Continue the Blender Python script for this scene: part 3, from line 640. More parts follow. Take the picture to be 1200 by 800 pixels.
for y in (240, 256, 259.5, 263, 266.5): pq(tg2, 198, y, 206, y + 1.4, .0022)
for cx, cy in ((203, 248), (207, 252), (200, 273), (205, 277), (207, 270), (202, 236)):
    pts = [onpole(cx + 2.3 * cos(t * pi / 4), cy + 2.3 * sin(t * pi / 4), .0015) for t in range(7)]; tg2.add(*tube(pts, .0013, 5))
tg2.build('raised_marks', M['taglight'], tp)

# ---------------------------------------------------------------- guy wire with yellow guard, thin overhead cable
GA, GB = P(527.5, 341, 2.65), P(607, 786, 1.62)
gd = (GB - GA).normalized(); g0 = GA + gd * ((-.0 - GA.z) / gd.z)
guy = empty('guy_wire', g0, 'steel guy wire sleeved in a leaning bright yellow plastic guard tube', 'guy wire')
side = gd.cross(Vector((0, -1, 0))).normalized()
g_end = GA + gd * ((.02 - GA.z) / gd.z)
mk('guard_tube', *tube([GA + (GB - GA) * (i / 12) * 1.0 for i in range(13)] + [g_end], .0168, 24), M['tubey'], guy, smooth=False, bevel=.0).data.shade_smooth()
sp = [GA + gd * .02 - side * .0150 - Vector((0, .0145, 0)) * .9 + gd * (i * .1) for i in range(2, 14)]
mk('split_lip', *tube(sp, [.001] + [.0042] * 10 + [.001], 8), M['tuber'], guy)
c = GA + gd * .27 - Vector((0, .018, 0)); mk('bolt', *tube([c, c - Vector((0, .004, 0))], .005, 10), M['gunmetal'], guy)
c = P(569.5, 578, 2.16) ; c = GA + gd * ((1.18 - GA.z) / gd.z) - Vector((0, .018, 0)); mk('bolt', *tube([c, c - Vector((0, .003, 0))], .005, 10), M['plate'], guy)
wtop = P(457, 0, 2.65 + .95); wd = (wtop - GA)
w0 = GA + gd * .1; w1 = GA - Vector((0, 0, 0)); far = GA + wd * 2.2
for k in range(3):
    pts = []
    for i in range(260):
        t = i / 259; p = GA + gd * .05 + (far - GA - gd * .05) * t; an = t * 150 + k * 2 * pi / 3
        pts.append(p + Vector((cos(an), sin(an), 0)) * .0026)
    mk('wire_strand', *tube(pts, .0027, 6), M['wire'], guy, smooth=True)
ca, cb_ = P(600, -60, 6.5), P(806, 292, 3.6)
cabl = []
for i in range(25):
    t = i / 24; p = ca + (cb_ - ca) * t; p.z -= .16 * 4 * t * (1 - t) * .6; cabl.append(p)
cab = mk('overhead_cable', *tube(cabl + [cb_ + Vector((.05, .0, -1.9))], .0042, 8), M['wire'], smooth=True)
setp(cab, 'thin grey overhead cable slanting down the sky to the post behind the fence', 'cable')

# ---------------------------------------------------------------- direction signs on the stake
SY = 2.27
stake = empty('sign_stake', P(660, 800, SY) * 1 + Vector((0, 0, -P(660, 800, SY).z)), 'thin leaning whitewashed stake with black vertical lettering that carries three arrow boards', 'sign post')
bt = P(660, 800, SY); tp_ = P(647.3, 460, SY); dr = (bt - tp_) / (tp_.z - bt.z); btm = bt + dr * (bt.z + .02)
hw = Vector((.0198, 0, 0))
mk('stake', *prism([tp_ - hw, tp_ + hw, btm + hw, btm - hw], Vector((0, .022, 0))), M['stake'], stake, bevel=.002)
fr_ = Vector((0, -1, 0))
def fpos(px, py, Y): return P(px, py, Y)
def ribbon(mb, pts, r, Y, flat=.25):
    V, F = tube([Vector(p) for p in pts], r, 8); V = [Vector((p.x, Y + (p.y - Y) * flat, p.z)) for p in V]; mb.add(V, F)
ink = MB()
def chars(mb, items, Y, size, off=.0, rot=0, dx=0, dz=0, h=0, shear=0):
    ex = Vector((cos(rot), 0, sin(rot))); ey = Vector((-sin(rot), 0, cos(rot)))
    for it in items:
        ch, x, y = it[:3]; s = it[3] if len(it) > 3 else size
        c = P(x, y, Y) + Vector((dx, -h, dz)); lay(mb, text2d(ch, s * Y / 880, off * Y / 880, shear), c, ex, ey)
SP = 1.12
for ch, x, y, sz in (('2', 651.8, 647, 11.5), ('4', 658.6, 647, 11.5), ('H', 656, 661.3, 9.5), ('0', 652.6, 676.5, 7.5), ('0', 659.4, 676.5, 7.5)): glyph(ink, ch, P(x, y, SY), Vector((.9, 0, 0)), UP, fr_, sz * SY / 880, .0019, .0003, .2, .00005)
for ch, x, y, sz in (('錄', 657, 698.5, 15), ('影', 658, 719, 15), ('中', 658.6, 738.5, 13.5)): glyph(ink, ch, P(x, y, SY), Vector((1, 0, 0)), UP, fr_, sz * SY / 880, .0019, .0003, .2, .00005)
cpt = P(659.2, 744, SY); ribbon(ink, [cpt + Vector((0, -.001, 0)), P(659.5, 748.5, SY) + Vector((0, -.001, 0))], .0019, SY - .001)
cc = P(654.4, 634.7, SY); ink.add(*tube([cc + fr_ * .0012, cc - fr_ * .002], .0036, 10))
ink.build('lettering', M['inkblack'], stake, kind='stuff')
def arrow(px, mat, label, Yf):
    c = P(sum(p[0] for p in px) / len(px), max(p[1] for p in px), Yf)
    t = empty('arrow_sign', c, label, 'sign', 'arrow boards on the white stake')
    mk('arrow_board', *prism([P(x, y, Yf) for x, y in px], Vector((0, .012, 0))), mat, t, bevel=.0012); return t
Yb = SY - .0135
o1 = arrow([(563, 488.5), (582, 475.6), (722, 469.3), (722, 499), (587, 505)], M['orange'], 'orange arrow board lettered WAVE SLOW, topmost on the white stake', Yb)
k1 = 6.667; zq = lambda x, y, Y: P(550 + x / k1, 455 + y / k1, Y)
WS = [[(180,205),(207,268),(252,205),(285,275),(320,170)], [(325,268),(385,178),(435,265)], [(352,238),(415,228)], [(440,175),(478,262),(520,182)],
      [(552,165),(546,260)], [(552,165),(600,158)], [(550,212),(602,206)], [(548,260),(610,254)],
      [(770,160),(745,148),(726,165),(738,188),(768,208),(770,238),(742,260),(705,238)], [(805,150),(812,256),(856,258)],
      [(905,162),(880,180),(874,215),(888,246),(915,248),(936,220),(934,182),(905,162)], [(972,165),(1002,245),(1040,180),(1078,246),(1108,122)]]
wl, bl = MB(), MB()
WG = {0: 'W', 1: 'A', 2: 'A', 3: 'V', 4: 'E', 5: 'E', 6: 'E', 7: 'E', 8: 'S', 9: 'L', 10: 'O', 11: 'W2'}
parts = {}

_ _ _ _

Please restate the whole listing word for word.

Continue the Blender Python script for this scene: part 3, from line 640. More parts follow. Take the picture to be 1200 by 800 pixels.
for y in (240, 256, 259.5, 263, 266.5): pq(tg2, 198, y, 206, y + 1.4, .0022)
for cx, cy in ((203, 248), (207, 252), (200, 273), (205, 277), (207, 270), (202, 236)):
    pts = [onpole(cx + 2.3 * cos(t * pi / 4), cy + 2.3 * sin(t * pi / 4), .0015) for t in range(7)]; tg2.add(*tube(pts, .0013, 5))
tg2.build('raised_marks', M['taglight'], tp)

# ---------------------------------------------------------------- guy wire with yellow guard, thin overhead cable
GA, GB = P(527.5, 341, 2.65), P(607, 786, 1.62)
gd = (GB - GA).normalized(); g0 = GA + gd * ((-.0 - GA.z) / gd.z)
guy = empty('guy_wire', g0, 'steel guy wire sleeved in a leaning bright yellow plastic guard tube', 'guy wire')
side = gd.cross(Vector((0, -1, 0))).normalized()
g_end = GA + gd * ((.02 - GA.z) / gd.z)
mk('guard_tube', *tube([GA + (GB - GA) * (i / 12) * 1.0 for i in range(13)] + [g_end], .0168, 24), M['tubey'], guy, smooth=False, bevel=.0).data.shade_smooth()
sp = [GA + gd * .02 - side * .0150 - Vector((0, .0145, 0)) * .9 + gd * (i * .1) for i in range(2, 14)]
mk('split_lip', *tube(sp, [.001] + [.0042] * 10 + [.001], 8), M['tuber'], guy)
c = GA + gd * .27 - Vector((0, .018, 0)); mk('bolt', *tube([c, c - Vector((0, .004, 0))], .005, 10), M['gunmetal'], guy)
c = P(569.5, 578, 2.16) ; c = GA + gd * ((1.18 - GA.z) / gd.z) - Vector((0, .018, 0)); mk('bolt', *tube([c, c - Vector((0, .003, 0))], .005, 10), M['plate'], guy)
wtop = P(457, 0, 2.65 + .95); wd = (wtop - GA)
w0 = GA + gd * .1; w1 = GA - Vector((0, 0, 0)); far = GA + wd * 2.2
for k in range(3):
    pts = []
    for i in range(260):
        t = i / 259; p = GA + gd * .05 + (far - GA - gd * .05) * t; an = t * 150 + k * 2 * pi / 3
        pts.append(p + Vector((cos(an), sin(an), 0)) * .0026)
    mk('wire_strand', *tube(pts, .0027, 6), M['wire'], guy, smooth=True)
ca, cb_ = P(600, -60, 6.5), P(806, 292, 3.6)
cabl = []
for i in range(25):
    t = i / 24; p = ca + (cb_ - ca) * t; p.z -= .16 * 4 * t * (1 - t) * .6; cabl.append(p)
cab = mk('overhead_cable', *tube(cabl + [cb_ + Vector((.05, .0, -1.9))], .0042, 8), M['wire'], smooth=True)
setp(cab, 'thin grey overhead cable slanting down the sky to the post behind the fence', 'cable')

# ---------------------------------------------------------------- direction signs on the stake
SY = 2.27
stake = empty('sign_stake', P(660, 800, SY) * 1 + Vector((0, 0, -P(660, 800, SY).z)), 'thin leaning whitewashed stake with black vertical lettering that carries three arrow boards', 'sign post')
bt = P(660, 800, SY); tp_ = P(647.3, 460, SY); dr = (bt - tp_) / (tp_.z - bt.z); btm = bt + dr * (bt.z + .02)
hw = Vector((.0198, 0, 0))
mk('stake', *prism([tp_ - hw, tp_ + hw, btm + hw, btm - hw], Vector((0, .022, 0))), M['stake'], stake, bevel=.002)
fr_ = Vector((0, -1, 0))
def fpos(px, py, Y): return P(px, py, Y)
def ribbon(mb, pts, r, Y, flat=.25):
    V, F = tube([Vector(p) for p in pts], r, 8); V = [Vector((p.x, Y + (p.y - Y) * flat, p.z)) for p in V]; mb.add(V, F)
ink = MB()
def chars(mb, items, Y, size, off=.0, rot=0, dx=0, dz=0, h=0, shear=0):
    ex = Vector((cos(rot), 0, sin(rot))); ey = Vector((-sin(rot), 0, cos(rot)))
    for it in items:
        ch, x, y = it[:3]; s = it[3] if len(it) > 3 else size
        c = P(x, y, Y) + Vector((dx, -h, dz)); lay(mb, text2d(ch, s * Y / 880, off * Y / 880, shear), c, ex, ey)
SP = 1.12
for ch, x, y, sz in (('2', 651.8, 647, 11.5), ('4', 658.6, 647, 11.5), ('H', 656, 661.3, 9.5), ('0', 652.6, 676.5, 7.5), ('0', 659.4, 676.5, 7.5)): glyph(ink, ch, P(x, y, SY), Vector((.9, 0, 0)), UP, fr_, sz * SY / 880, .0019, .0003, .2, .00005)
for ch, x, y, sz in (('錄', 657, 698.5, 15), ('影', 658, 719, 15), ('中', 658.6, 738.5, 13.5)): glyph(ink, ch, P(x, y, SY), Vector((1, 0, 0)), UP, fr_, sz * SY / 880, .0019, .0003, .2, .00005)
cpt = P(659.2, 744, SY); ribbon(ink, [cpt + Vector((0, -.001, 0)), P(659.5, 748.5, SY) + Vector((0, -.001, 0))], .0019, SY - .001)
cc = P(654.4, 634.7, SY); ink.add(*tube([cc + fr_ * .0012, cc - fr_ * .002], .0036, 10))
ink.build('lettering', M['inkblack'], stake, kind='stuff')
def arrow(px, mat, label, Yf):
    c = P(sum(p[0] for p in px) / len(px), max(p[1] for p in px), Yf)
    t = empty('arrow_sign', c, label, 'sign', 'arrow boards on the white stake')
    mk('arrow_board', *prism([P(x, y, Yf) for x, y in px], Vector((0, .012, 0))), mat, t, bevel=.0012); return t
Yb = SY - .0135
o1 = arrow([(563, 488.5), (582, 475.6), (722, 469.3), (722, 499), (587, 505)], M['orange'], 'orange arrow board lettered WAVE SLOW, topmost on the white stake', Yb)
k1 = 6.667; zq = lambda x, y, Y: P(550 + x / k1, 455 + y / k1, Y)
WS = [[(180,205),(207,268),(252,205),(285,275),(320,170)], [(325,268),(385,178),(435,265)], [(352,238),(415,228)], [(440,175),(478,262),(520,182)],
      [(552,165),(546,260)], [(552,165),(600,158)], [(550,212),(602,206)], [(548,260),(610,254)],
      [(770,160),(745,148),(726,165),(738,188),(768,208),(770,238),(742,260),(705,238)], [(805,150),(812,256),(856,258)],
      [(905,162),(880,180),(874,215),(888,246),(915,248),(936,220),(934,182),(905,162)], [(972,165),(1002,245),(1040,180),(1078,246),(1108,122)]]
wl, bl = MB(), MB()
WG = {0: 'W', 1: 'A', 2: 'A', 3: 'V', 4: 'E', 5: 'E', 6: 'E', 7: 'E', 8: 'S', 9: 'L', 10: 'O', 11: 'W2'}
parts = {}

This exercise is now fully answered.